The conversations with his mother are a strange mix of memories, confessions, and new information. Peter learns that Helen is more formidable than he could have ever imagined her to be. As she goes down her own memory lane, Peter will learn why his mother has been suddenly speaking in an unfamiliar accent – the memsahib’s bark. The distant past, as it turns out, is closer than it seems.

Some of Peter’s happiest memories – and also the memoir’s most lighthearted bits – are with his sons Hugo and Thomas. He fondly recalls going on hikes with them, how unconvinced they were by the myth of Narcissus, and watching them grow into their own. In addition to his sons, Peter’s deep affection for his sister keeps him tethered to life when things become dire.

And yet, one cannot ignore the constant current of displacement and unbelonging that buoys Peter. In his own words, he suffers from an “ineffable sense of loss”, “exudes an era of melancholy”, “sickness of the spirit” – a lifelong, incurable affliction. “Like an emotional aquifer”, Peter writes, “it can spring to the surface at the slightest signal.”

Flying against the wind, swimming against the current is second nature to Peter. As he gets on in age, retires from journalism, and writes his memoirs, it becomes startlingly clear to him that his home is Rhodesia – “a country that no longer exists” as poet Jim Moore had once said.

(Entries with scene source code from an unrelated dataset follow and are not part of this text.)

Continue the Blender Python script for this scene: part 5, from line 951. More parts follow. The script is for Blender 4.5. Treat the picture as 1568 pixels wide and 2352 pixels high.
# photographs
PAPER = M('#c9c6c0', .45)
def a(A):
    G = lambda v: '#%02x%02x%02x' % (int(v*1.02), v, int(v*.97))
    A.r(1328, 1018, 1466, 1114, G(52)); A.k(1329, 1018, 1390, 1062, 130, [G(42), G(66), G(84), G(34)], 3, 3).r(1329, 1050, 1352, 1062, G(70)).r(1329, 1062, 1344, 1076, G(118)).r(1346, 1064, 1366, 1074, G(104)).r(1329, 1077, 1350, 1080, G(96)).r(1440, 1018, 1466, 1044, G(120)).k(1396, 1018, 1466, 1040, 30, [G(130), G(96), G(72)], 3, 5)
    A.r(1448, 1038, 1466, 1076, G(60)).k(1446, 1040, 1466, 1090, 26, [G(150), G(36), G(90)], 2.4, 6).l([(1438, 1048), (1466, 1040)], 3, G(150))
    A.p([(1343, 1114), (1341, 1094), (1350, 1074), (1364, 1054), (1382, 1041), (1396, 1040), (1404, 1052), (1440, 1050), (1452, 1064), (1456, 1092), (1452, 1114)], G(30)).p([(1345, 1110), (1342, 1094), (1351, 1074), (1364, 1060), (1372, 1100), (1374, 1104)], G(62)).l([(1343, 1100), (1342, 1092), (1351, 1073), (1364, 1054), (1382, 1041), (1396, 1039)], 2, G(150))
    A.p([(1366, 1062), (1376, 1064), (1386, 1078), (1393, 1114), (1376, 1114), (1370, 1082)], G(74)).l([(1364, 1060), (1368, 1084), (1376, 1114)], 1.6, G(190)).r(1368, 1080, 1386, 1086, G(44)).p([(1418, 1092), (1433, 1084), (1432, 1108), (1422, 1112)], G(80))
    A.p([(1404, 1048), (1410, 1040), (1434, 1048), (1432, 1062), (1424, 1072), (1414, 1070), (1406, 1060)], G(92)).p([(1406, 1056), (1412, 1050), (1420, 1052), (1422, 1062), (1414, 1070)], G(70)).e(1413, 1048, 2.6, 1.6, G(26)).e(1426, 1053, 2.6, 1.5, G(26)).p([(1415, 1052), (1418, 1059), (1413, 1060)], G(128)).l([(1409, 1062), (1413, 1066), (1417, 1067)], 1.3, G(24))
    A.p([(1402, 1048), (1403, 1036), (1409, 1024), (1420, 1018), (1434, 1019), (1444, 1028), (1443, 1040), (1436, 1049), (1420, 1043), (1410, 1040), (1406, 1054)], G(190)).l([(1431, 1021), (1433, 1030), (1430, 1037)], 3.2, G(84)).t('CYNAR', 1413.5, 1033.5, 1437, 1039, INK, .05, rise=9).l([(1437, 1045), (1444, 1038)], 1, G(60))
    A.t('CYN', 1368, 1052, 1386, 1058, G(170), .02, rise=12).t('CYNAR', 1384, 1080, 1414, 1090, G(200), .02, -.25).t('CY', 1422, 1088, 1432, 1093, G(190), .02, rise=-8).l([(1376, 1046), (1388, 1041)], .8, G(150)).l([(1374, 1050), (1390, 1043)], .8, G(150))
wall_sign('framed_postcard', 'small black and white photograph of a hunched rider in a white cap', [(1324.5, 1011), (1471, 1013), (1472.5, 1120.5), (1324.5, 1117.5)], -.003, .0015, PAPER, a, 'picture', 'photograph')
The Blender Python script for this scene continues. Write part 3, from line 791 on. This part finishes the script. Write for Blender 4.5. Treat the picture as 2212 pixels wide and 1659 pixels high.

Godwin’s piercing prose deftly balances the tragic and the comic. Its lyrical quality – the author clearly loves good alliteration! – is complemented by its emotional heavy lifting. The decision to merge his mother’s story with his own turns out to be the memoir’s trump card – the apple indeed does not fall from the tree. Her history does not simply foretell the story of her son, but also of the long project of colonialism and displacement, and those who live with lifelong wounds for resisting these evils.

Exit Wounds: A Story of Love, Loss and Occasional Wars, Peter Godwin, Canongate.